=== Data provided ===
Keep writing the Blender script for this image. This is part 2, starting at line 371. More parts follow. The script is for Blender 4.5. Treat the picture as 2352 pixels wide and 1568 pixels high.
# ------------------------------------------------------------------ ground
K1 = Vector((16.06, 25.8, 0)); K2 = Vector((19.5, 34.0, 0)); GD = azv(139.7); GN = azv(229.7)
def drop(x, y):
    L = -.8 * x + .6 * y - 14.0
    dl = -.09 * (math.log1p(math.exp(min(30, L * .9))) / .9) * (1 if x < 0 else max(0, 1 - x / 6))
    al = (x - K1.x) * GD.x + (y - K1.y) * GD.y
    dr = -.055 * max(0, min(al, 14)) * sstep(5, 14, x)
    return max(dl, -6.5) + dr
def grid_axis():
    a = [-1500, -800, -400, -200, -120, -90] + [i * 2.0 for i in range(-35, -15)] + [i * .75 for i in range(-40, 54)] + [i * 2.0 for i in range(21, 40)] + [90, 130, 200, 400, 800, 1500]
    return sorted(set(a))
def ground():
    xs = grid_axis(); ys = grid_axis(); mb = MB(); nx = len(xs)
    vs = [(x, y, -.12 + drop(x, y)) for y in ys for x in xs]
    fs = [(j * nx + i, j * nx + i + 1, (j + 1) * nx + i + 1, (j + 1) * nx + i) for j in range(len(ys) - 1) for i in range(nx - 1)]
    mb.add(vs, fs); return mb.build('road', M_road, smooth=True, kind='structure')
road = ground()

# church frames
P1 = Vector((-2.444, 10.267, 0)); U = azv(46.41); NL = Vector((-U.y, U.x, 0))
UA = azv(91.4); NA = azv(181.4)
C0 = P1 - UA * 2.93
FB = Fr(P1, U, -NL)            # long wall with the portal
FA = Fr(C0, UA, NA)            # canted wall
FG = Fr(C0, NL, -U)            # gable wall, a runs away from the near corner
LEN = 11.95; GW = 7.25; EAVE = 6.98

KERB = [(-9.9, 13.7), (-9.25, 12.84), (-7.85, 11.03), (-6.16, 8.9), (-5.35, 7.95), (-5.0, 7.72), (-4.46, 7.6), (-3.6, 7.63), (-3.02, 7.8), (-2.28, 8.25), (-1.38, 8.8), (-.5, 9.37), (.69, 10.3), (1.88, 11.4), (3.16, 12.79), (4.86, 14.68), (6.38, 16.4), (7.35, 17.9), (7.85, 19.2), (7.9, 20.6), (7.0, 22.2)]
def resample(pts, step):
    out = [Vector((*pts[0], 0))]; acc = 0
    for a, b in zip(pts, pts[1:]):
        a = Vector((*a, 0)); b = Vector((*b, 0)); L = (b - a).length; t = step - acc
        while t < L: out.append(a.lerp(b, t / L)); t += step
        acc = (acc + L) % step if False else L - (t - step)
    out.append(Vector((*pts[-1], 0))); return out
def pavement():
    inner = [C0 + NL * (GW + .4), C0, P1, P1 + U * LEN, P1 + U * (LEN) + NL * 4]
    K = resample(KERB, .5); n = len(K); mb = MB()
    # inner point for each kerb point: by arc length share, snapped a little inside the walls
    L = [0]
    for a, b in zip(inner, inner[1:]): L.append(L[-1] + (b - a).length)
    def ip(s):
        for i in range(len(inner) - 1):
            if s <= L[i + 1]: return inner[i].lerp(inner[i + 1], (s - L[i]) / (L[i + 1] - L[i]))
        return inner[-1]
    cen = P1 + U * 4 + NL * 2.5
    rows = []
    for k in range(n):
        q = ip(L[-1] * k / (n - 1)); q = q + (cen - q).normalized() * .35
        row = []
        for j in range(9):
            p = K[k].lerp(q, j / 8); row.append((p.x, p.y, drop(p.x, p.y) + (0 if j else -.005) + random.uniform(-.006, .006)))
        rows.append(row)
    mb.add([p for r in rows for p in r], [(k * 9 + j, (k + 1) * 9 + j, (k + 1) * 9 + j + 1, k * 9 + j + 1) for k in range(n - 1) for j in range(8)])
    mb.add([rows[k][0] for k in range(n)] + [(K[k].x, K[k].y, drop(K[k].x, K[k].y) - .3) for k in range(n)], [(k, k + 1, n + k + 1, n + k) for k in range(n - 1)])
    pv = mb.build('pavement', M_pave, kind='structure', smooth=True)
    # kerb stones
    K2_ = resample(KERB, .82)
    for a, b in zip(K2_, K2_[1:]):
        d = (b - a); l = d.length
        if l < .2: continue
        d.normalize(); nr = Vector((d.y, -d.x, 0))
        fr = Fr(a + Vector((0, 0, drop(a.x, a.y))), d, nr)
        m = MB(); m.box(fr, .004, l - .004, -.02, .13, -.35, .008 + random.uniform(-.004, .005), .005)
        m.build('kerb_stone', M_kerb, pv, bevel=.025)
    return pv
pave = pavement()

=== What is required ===
Your answer should be exactly the lines of the data above, from the first through the line containing "road = ground()".

=== Completed task ===
Keep writing the Blender script for this image. This is part 2, starting at line 371. More parts follow. The script is for Blender 4.5. Treat the picture as 2352 pixels wide and 1568 pixels high.
# ------------------------------------------------------------------ ground
K1 = Vector((16.06, 25.8, 0)); K2 = Vector((19.5, 34.0, 0)); GD = azv(139.7); GN = azv(229.7)
def drop(x, y):
    L = -.8 * x + .6 * y - 14.0
    dl = -.09 * (math.log1p(math.exp(min(30, L * .9))) / .9) * (1 if x < 0 else max(0, 1 - x / 6))
    al = (x - K1.x) * GD.x + (y - K1.y) * GD.y
    dr = -.055 * max(0, min(al, 14)) * sstep(5, 14, x)
    return max(dl, -6.5) + dr
def grid_axis():
    a = [-1500, -800, -400, -200, -120, -90] + [i * 2.0 for i in range(-35, -15)] + [i * .75 for i in range(-40, 54)] + [i * 2.0 for i in range(21, 40)] + [90, 130, 200, 400, 800, 1500]
    return sorted(set(a))
def ground():
    xs = grid_axis(); ys = grid_axis(); mb = MB(); nx = len(xs)
    vs = [(x, y, -.12 + drop(x, y)) for y in ys for x in xs]
    fs = [(j * nx + i, j * nx + i + 1, (j + 1) * nx + i + 1, (j + 1) * nx + i) for j in range(len(ys) - 1) for i in range(nx - 1)]
    mb.add(vs, fs); return mb.build('road', M_road, smooth=True, kind='structure')
road = ground()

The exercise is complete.